You'll need to model dynamic wave displacements over an area, and combine those with your "standing" FFT-generated waves. When you sample the height for each vertex in your projected grid, you'll also sample for any live dynamic waves in the area, and combine them if they exist. Naturally you'll want the dynamic waves to fade or die off eventually, or else you may as well be doing a completely dynamic wave simulation.

You could also fake it with some well-defined displacement textures in the form of particle/sprites you can apply to your standing waves. In game-like scenarios, dynamic waves usually happen as linear displacements (your V-shaped wakes) or as radial impulses (think explosions), so drop those in as particle effects that spread and fade. If you're generating projected-grid vertex positions in a shader, and thus cannot afford spatial-tree lookups to find particles that might affect a given vertex... project the particles onto the average water plane and render them into a texture from the camera's position, and then sample that texture when sampling your projected grid.

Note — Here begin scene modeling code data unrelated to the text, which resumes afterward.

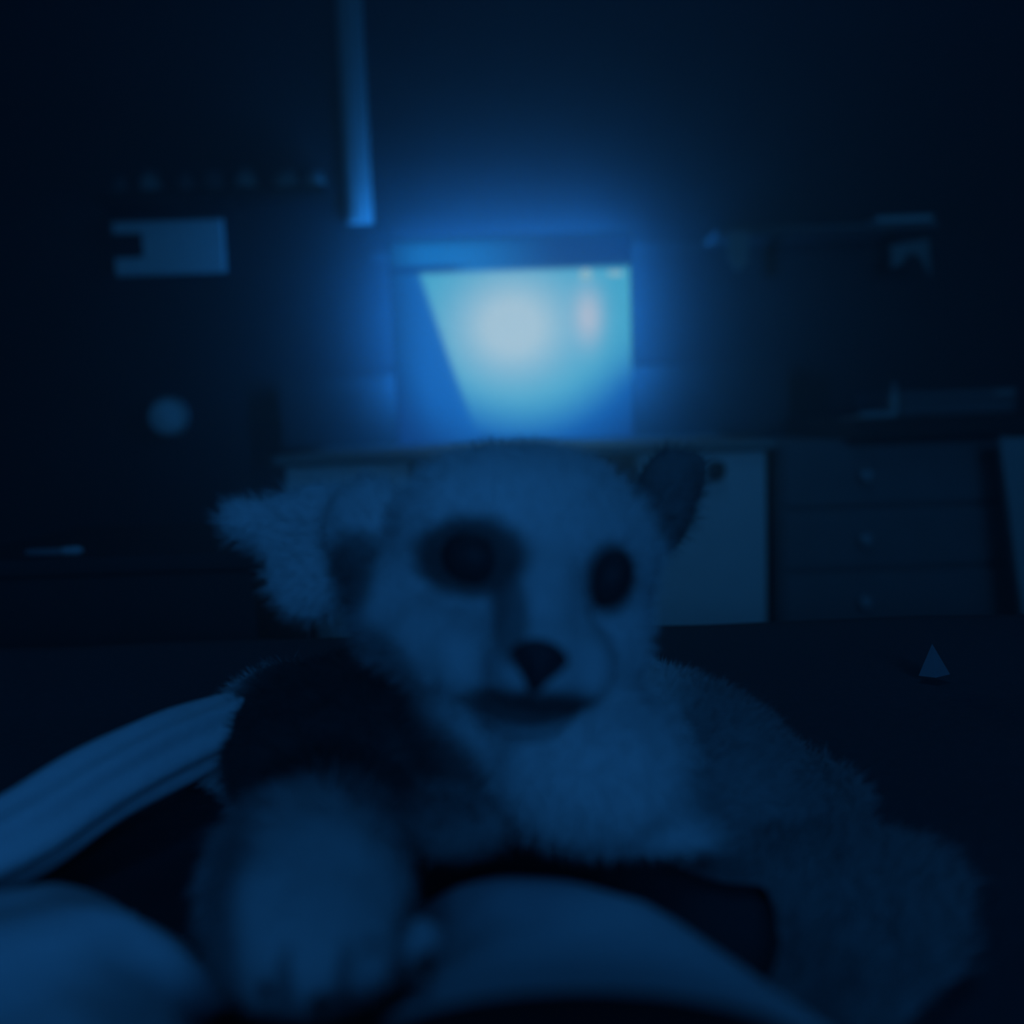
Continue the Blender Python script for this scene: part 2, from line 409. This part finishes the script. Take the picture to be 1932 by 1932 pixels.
# pale board leaning at the right edge
pa = [W(1897, 826, RY - 0.08), W(1990, 826, RY - 0.08), W(1990, 1150, RY - 0.08), W(1926, 1150, RY - 0.08)]
bm = bmesh.new()
fr = [bm.verts.new((p.x, RY - 0.10 if k in (2, 3) else RY - 0.06, p.z if k < 2 else 0.0)) for k, p in enumerate(pa)]
bk_ = [bm.verts.new(v.co + Vector((0, 0.02, 0))) for v in fr]
# carry the leaning left edge down to the floor
for vv in (fr[3], bk_[3]): vv.co.x += (pa[3].x - pa[0].x) * 1.2
for vv in (fr[2], bk_[2]): vv.co.x = fr[3].co.x + 0.12
bm.faces.new(fr[::-1]); bm.faces.new(bk_)
for k in range(4): bm.faces.new((fr[k], fr[(k + 1) % 4], bk_[(k + 1) % 4], bk_[k]))
bmesh.ops.recalc_face_normals(bm, faces=bm.faces)
tag(bm_obj('board', bm, M['trim']), 'pale board leaning upright against the right end of the dresser', 'board')

# ------------------------------------------------------------------ low dark chest beyond the bed, left
LY = 1.12
c0, c1 = W(-120, 1052, LY), W(486, 1046, LY)
cz = W(180, 1052, LY).z
ch = empty('blanket_chest', ((c0.x + c1.x) / 2, LY + 0.2, 0), 'low dark chest standing behind the foot of the bed at the left', 'chest')
box('chest_body', (c0.x, LY + 0.01, 0), (c1.x - 0.01, LY + 0.36, cz - 0.025), M['dark_wood'], ch)
box('chest_lid', (c0.x - 0.01, LY, cz - 0.025), (c1.x, LY + 0.38, cz), M['dark_wood'], ch, 0.006)
q = W(150, 1050, LY + 0.05); q3 = W(60, 1052, LY + 0.05)
pn = empty('pen', (q.x, LY + 0.03, cz), 'thin pen with a pale cap lying along the front of the low dark chest', 'pen')
def rod(name, a, b, r, m, parent):
    a, b = Vector(a), Vector(b); d = (b - a)
    bm = bmesh.new()
    add_lathe(bm, [(r * 0.5, 0), (r, r), (r, d.length - r), (r * 0.5, d.length)], (0, 0, 0), 'Z', 10)
    bm.transform(Matrix.Translation(a) @ d.to_track_quat('Z', 'Y').to_matrix().to_4x4())
    bmesh.ops.recalc_face_normals(bm, faces=bm.faces)
    return bm_obj(name, bm, m, parent, True)
rod('barrel', (q3.x, LY + 0.035, cz + 0.005), (q.x - 0.01, LY + 0.03, cz + 0.005), 0.005, M['navy_wood'], pn)
rod('cap', (q.x - 0.014, LY + 0.0302, cz + 0.006), (q.x + 0.016, LY + 0.028, cz + 0.006), 0.006, M['metal'], pn)

# ------------------------------------------------------------------ bed
BZ = 0.60
BY1 = G(1300, 1168, BZ).y
be = empty('bed', (0.1, 0.0, 0), 'low bed under a dark bedspread filling the foreground', 'bed')
bm = bmesh.new()
nx, ny = 90, 90
bx0, bx1, by0 = -0.85, 1.15, -1.1
gv = []
for j in range(ny + 1):
    row = []
    for i in range(nx + 1):
        x = bx0 + (bx1 - bx0) * i / nx; y = by0 + (BY1 - by0) * j / ny
        e = min(x - bx0, bx1 - x, y - by0, BY1 - y)
        z = BZ + 0.004 * noise.noise((x * 9, y * 9, 1)) * min(1, e / 0.05) - 0.02 * max(0, 1 - e / 0.02) ** 2
        row.append(bm.verts.new((x, y, z)))
    gv.append(row)
for j in range(ny):
    for i in range(nx):
        bm.faces.new((gv[j][i], gv[j][i + 1], gv[j + 1][i + 1], gv[j + 1][i]))
rim = gv[0] + [r[-1] for r in gv[1:]] + gv[-1][::-1][1:] + [r[0] for r in gv[::-1][1:-1]]
low = []
for k, v in enumerate(rim):
    low.append(bm.verts.new((v.co.x, v.co.y, 0.30 + 0.01 * math.sin(k * 0.9))))
for k in range(len(rim)):
    bm.faces.new((rim[k], low[k], low[(k + 1) % len(rim)], rim[(k + 1) % len(rim)]))
bmesh.ops.recalc_face_normals(bm, faces=bm.faces)
bm_obj('bedspread', bm, M['cover'], be, True)
box('mattress', (bx0 + 0.02, by0 + 0.02, 0.36), (bx1 - 0.02, BY1 - 0.02, BZ - 0.03), M['blanket'], be, 0.02)
box('bed_base', (bx0 + 0.03, by0 + 0.03, 0.18), (bx1 - 0.03, BY1 - 0.03, 0.36), M['dark_wood'], be)
for x in (bx0 + 0.1, bx1 - 0.1):
    for y in (by0 + 0.1, BY1 - 0.1):
        box('leg', (x - 0.03, y - 0.03, 0), (x + 0.03, y + 0.03, 0.18), M['dark_wood'], be)
# little peaked scrap of tissue on the bedspread
q = G(1762, 1284, BZ)
bm = bmesh.new()
k = (q - CAM).length / F
base = [bm.verts.new((q.x + dx * k, q.y + dy * k, BZ + 0.004)) for dx, dy in ((-26, 0), (-4, -14), (28, 2), (10, 22), (-14, 20))]
tip = bm.verts.new((q.x - 2 * k, q.y + 4 * k, BZ + 62 * k)); md = bm.verts.new((q.x + 8 * k, q.y - 2 * k, BZ + 30 * k))
for i in range(5):
    bm.faces.new((base[i], base[(i + 1) % 5], tip if i not in (1,) else md))
bm.faces.new((base[1], md, tip)); bm.faces.new((md, base[2], tip)); bm.faces.new(base[::-1])
bmesh.ops.recalc_face_normals(bm, faces=bm.faces)
tag(bm_obj('tissue', bm, M['navy_wood']), 'small dim peaked scrap of tissue on the dark bedspread at the right', 'tissue')

# ------------------------------------------------------------------ pale blanket heaped in front
HZ = 0.030
def poly_plane(pts, z): return np.array([[G(x, y, z).x, G(x, y, z).y] for x, y in pts])
def sdf(poly, X, Y):             # negative inside
    d = np.full(X.shape, 1e9); ins = np.zeros(X.shape, bool)
    n = len(poly)
    for k in range(n):
        ax, ay = poly[k]; bx_, by_ = poly[(k + 1) % n]
        ex, ey = bx_ - ax, by_ - ay
        t = np.clip(((X - ax) * ex + (Y - ay) * ey) / (ex * ex + ey * ey + 1e-12), 0, 1)
        d = np.minimum(d, np.hypot(X - ax - t * ex, Y - ay - t * ey))
        cnd = (ay > Y) != (by_ > Y)
        with np.errstate(divide='ignore', invalid='ignore'):
            ins ^= cnd & (X < (bx_ - ax) * (Y - ay) / (by_ - ay) + ax)
    return np.where(ins, -d, d)
BL = [(-700, 1670), (-60, 1650), (60, 1630), (150, 1612), (215, 1622), (262, 1668), (380, 1712), (400, 1752), (330, 1800), (345, 1850), (430, 1900), (560, 1922),
      (640, 1880), (800, 1760), (780, 1630), (900, 1615), (1010, 1612), (1140, 1632), (1290, 1672), (1400, 1742), (1520, 1818), (1650, 1900), (1790, 2010), (1990, 2300), (-700, 2300)]
poly = poly_plane(BL, BZ + HZ)
gx = np.linspace(-0.42, 0.42, 300); gy = np.linspace(0.03, 0.43, 170)
X, Y = np.meshgrid(gx, gy)
sd = sdf(poly, X, Y)
H = HZ * np.sqrt(np.clip(smoothstep(0.006, -0.035, sd), 0, 1))
fold = np.zeros_like(H)
for (fx, fy, ang, wv, amp) in ((-0.12, 0.30, 0.5, 0.016, 0.004), (-0.2, 0.27, 0.2, 0.02, 0.004), (0.05, 0.27, -0.35, 0.03, 0.004), (-0.03, 0.22, 0.1, 0.02, 0.003)):
    dx, dy = X - fx, Y - fy
    u = dx * math.cos(ang) + dy * math.sin(ang); v = -dx * math.sin(ang) + dy * math.cos(ang)
    fold += amp * np.exp(-(v / wv) ** 2 - (u / 0.12) ** 2)
nzv = np.array([[noise.noise((x * 22, y * 22, 3.0)) + 0.5 * noise.noise((x * 60, y * 60, 7.0)) for x in gx] for y in gy])
H = H + (fold + 0.0018 * nzv) * smoothstep(0.0, -0.03, sd)
Z = BZ + 0.0045 + H
keep = sd < 0.008
vid = -np.ones(X.shape, int); vid[keep] = np.arange(keep.sum())
verts = np.stack([X[keep], Y[keep], Z[keep]], 1)
faces = []
for j in range(X.shape[0] - 1):
    for i in range(X.shape[1] - 1):
        q4 = (vid[j, i], vid[j, i + 1], vid[j + 1, i + 1], vid[j + 1, i])
        if min(q4) >= 0: faces.append(tuple(int(t) for t in q4))
me = bpy.data.meshes.new('blanket'); me.from_pydata(verts.tolist(), [], faces)
blo = link('blanket', me, M['blanket'], None, True)
sol = blo.modifiers.new('thick', 'SOLIDIFY'); sol.thickness = 0.003; sol.offset = -1
tag(blo, 'pale soft blanket heaped in the foreground under the dog\'s paw', 'blanket')

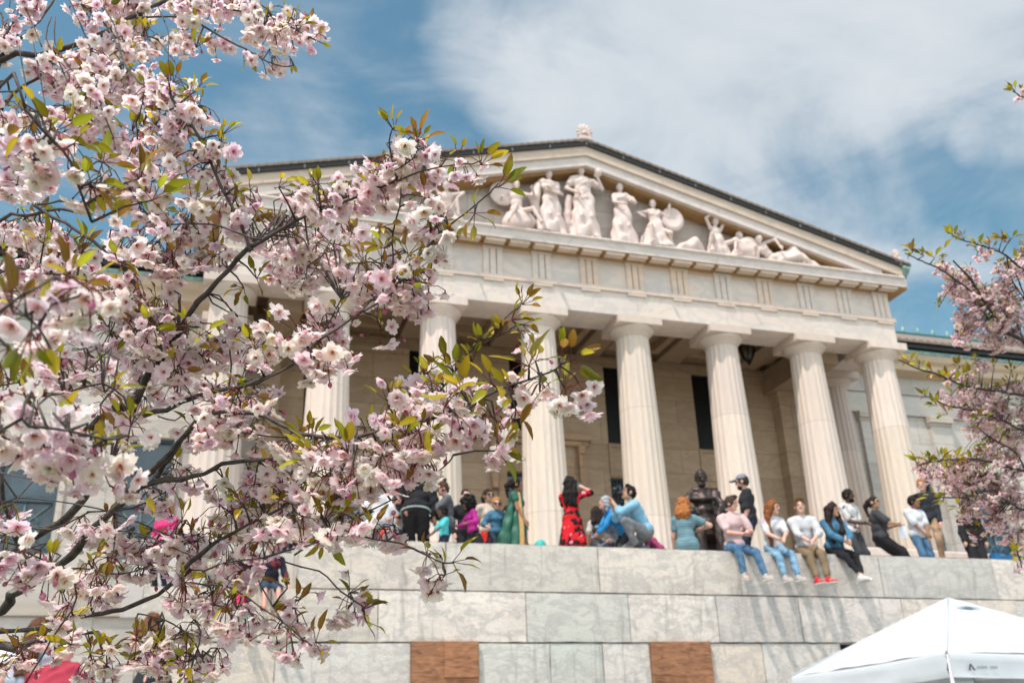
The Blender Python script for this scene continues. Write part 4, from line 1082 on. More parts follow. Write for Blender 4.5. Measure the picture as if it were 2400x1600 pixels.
# ---------------------------------------------------------------- the visitors
def where(px, Y, py=1240): return at_plane(px, py, Y)[0]
def floor_at(Y):
    if Y < -5.4: return FLOOR
    return min(BASE, FLOOR+(int((Y+5.4)/0.36)+1)*(BASE-FLOOR)/11)
def stand(px, ytop, Y, z=None):
    """foot point and height of someone standing at depth Y whose crown the photograph shows at px, ytop"""
    t = at_plane(px, ytop, Y); z = floor_at(Y) if z is None else z
    return (t[0], Y, z), float(np.clip(t[2]-z, 0.7, 1.95))
def thing_at(name, label, cat, mb, m, J=None, pos=None, bevel=0.0):
    o = mb.build(name, m, None, bevel); tag(o, label, cat); return o

denim = cloth('blue_denim', (0.07, 0.15, 0.25), 0.3, 14); pale_denim = patterned('pale_ripped_denim', [(0.12, 0.24, 0.36), (0.17, 0.31, 0.44), (0.23, 0.38, 0.50)], 7, 'noise', pos=[0.35, 0.5, 0.65])
dark_denim = cloth('dark_denim', (0.035, 0.055, 0.085), 0.3, 14)
pinkshirt = C((0.58, 0.42, 0.42)); whiteshirt = C((0.50, 0.50, 0.52)); khaki = C((0.20, 0.145, 0.085)); blackcl = C((0.014, 0.014, 0.017)); charcoal = C((0.045, 0.047, 0.052))
denim_jacket = cloth('denim_jacket', (0.055, 0.155, 0.245), 0.25, 12); greycl = C((0.16, 0.165, 0.175)); navy = C((0.018, 0.024, 0.045))
tiedye = patterned('tie_dyed_tee', [(0.54, 0.54, 0.56), (0.54, 0.54, 0.56), (0.40, 0.30, 0.36), (0.50, 0.51, 0.54)], 3.5, 'noise', pos=[0.0, 0.55, 0.64, 0.75])
floral_red = patterned('red_floral_dress', [(0.62, 0.012, 0.02), (0.50, 0.008, 0.015), (0.016, 0.006, 0.008), (0.60, 0.02, 0.025), (0.02, 0.008, 0.01), (0.70, 0.30, 0.42)], 17, 'voronoi', pos=[0, 0.20, 0.38, 0.60, 0.74, 0.93])
floral_shirt = patterned('floral_shirt', [(0.60, 0.60, 0.58), (0.60, 0.60, 0.58), (0.28, 0.10, 0.11), (0.6, 0.58, 0.56), (0.13, 0.12, 0.13)], 17, 'voronoi', pos=[0, 0.4, 0.55, 0.68, 0.9])
teal_stripe = patterned('teal_striped_knit', [(0.10, 0.19, 0.23), (0.17, 0.29, 0.33)], 7.5, 'wave', pos=[0, 0.5])
plaid = patterned('dark_plaid_shirt', [(0.018, 0.018, 0.03), (0.05, 0.02, 0.03), (0.20, 0.03, 0.04), (0.02, 0.02, 0.035)], 15, 'voronoi', pos=[0, 0.45, 0.72, 0.85])
pinkdots = patterned('pink_dotted_leggings', [(0.62, 0.03, 0.12), (0.62, 0.03, 0.12), (0.03, 0.01, 0.02)], 22, 'voronoi', pos=[0, 0.5, 0.8])
green_silk = plain('green_silk', (0.002, 0.085, 0.05), 0.55, 0, 0.2, 5, 0.1); gold_braid = plain('gold_braid', (0.42, 0.25, 0.09), 0.5, 0.2, 0.3, 60)
magenta = C((0.35, 0.02, 0.20)); turquoise = C((0.08, 0.46, 0.50)); sky_blue = C((0.20, 0.40, 0.54)); bright_blue = C((0.03, 0.24, 0.52)); beige = C((0.50, 0.42, 0.35)); redcl = C((0.6, 0.03, 0.02)); hotpink = C((0.50, 0.035, 0.15))
coralred = C((0.34, 0.035, 0.06)); blue_cap = C((0.08, 0.28, 0.52)); grey_cap = C((0.19, 0.21, 0.25)); maroon = C((0.30, 0.045, 0.12)); palepink = C((0.62, 0.33, 0.38)); red_canvas = C((0.52, 0.03, 0.045)); grey_canvas = C((0.42, 0.39, 0.36)); white_canvas = C((0.66, 0.66, 0.66))
brownh, darkh, blackh, redh, gingerh, blond = (0.06, 0.03, 0.018), (0.022, 0.012, 0.010), (0.008, 0.006, 0.006), (0.22, 0.075, 0.022), (0.36, 0.13, 0.035), (0.42, 0.22, 0.07)
SEAT = PAR+0.004
sitz = dict(pelvis=0.115)
EDGE = 'people sitting on the parapet'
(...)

Due to the projected grid method, there is no water mesh grid data on CPU, so it's not easy to run a completely dynamic wave simulation like Tessendorf's iWave algorithm? What I want is a simple wake propagation method which I can run on a pixel shader, Actually, a pixel shader simulation wake propagation to generate wave height map. Then generate normal map from the height map. When render water, combine the wake normal map.

The projected grid method only relates to water rendering, not the physical simulation of waves. For that you'll need other techniques, like iWave, wave particles, procedural effects, artist-authored textures etc.
Most of these techniques use textures to store the wave state. They often operate in a coordinate space that lies parallel to the water surface. The coordinate space of the projected grid is, by definition, screen space (approximately). Therefore, you'll need a mechanism to move data from one coordinate space to the other, taking into account aliasing of course.
At this purpose, in my engine I use two render targets. The first has the size of the projected grid and stores the total displacement at each vertex of the grid. First, the 3D displacement of ambient (FFT) waves is written in this target. Then, other wave types are added to it (remember that water waves combine linearly). In my case all wave types are represented by textures. For antialiasing, I rely on the mipmapping capability of the GPU in conjunction with tex2Dgrad, to which I pass the analytical derivatives at each vertex.
The second render target has the size of the backbuffer and stores the horizontal components of the water normal. As above, it is initialized first with ambient waves. Then, other waves types are blended on it, again relying on mipmapping and, this time, hardware derivatives at each pixel.
You can blend procedural effects such as circular or Gerstner waves (trochoids) directly on these two render targets, without baking them into textures (which would be lossy in addition to unnecessary). Again, anti-alias these effects based on the frequency of the effects and the derivatives at the pipeline stage where they are drawn.